The problem> Give a verbatim quotation of every record.

═══ The input ═══

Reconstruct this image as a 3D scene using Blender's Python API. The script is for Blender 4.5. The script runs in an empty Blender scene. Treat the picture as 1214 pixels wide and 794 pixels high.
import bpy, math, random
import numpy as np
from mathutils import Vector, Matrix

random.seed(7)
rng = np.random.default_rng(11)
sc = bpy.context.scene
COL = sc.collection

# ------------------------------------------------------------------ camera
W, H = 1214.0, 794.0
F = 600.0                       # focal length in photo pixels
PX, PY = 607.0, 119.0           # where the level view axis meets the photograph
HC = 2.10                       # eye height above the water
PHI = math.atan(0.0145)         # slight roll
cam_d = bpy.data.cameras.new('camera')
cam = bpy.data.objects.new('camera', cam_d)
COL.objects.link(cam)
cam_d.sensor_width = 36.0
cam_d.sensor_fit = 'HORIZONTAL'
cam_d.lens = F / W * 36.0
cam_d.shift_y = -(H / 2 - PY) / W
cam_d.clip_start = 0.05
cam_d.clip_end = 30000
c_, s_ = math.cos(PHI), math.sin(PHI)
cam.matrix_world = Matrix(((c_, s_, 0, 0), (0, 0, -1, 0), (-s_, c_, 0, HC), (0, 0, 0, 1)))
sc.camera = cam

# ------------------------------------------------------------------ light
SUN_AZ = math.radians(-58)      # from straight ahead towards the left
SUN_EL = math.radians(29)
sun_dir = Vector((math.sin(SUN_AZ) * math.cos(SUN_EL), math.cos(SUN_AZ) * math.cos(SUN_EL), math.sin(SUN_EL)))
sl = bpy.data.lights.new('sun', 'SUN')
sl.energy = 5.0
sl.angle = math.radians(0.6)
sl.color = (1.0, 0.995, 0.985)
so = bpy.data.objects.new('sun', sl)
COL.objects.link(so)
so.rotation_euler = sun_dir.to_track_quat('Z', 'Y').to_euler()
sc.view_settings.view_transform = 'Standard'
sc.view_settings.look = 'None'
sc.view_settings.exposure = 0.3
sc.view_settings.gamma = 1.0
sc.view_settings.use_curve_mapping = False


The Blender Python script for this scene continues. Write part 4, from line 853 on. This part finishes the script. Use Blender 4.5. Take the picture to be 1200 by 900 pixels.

═══

Result>
Reconstruct this image as a 3D scene using Blender's Python API. The script is for Blender 4.5. The script runs in an empty Blender scene. Treat the picture as 1214 pixels wide and 794 pixels high.
import bpy, math, random
import numpy as np
from mathutils import Vector, Matrix

random.seed(7)
rng = np.random.default_rng(11)
sc = bpy.context.scene
COL = sc.collection

# ------------------------------------------------------------------ camera
W, H = 1214.0, 794.0
F = 600.0                       # focal length in photo pixels
PX, PY = 607.0, 119.0           # where the level view axis meets the photograph
HC = 2.10                       # eye height above the water
PHI = math.atan(0.0145)         # slight roll
cam_d = bpy.data.cameras.new('camera')
cam = bpy.data.objects.new('camera', cam_d)
COL.objects.link(cam)
cam_d.sensor_width = 36.0
cam_d.sensor_fit = 'HORIZONTAL'
cam_d.lens = F / W * 36.0
cam_d.shift_y = -(H / 2 - PY) / W
cam_d.clip_start = 0.05
cam_d.clip_end = 30000
c_, s_ = math.cos(PHI), math.sin(PHI)
cam.matrix_world = Matrix(((c_, s_, 0, 0), (0, 0, -1, 0), (-s_, c_, 0, HC), (0, 0, 0, 1)))
sc.camera = cam

# ------------------------------------------------------------------ light
SUN_AZ = math.radians(-58)      # from straight ahead towards the left
SUN_EL = math.radians(29)
sun_dir = Vector((math.sin(SUN_AZ) * math.cos(SUN_EL), math.cos(SUN_AZ) * math.cos(SUN_EL), math.sin(SUN_EL)))
sl = bpy.data.lights.new('sun', 'SUN')
sl.energy = 5.0
sl.angle = math.radians(0.6)
sl.color = (1.0, 0.995, 0.985)
so = bpy.data.objects.new('sun', sl)
COL.objects.link(so)
so.rotation_euler = sun_dir.to_track_quat('Z', 'Y').to_euler()
sc.view_settings.view_transform = 'Standard'
sc.view_settings.look = 'None'
sc.view_settings.exposure = 0.3
sc.view_settings.gamma = 1.0
sc.view_settings.use_curve_mapping = False


The Blender Python script for this scene continues. Write part 4, from line 853 on. This part finishes the script. Use Blender 4.5. Take the picture to be 1200 by 900 pixels.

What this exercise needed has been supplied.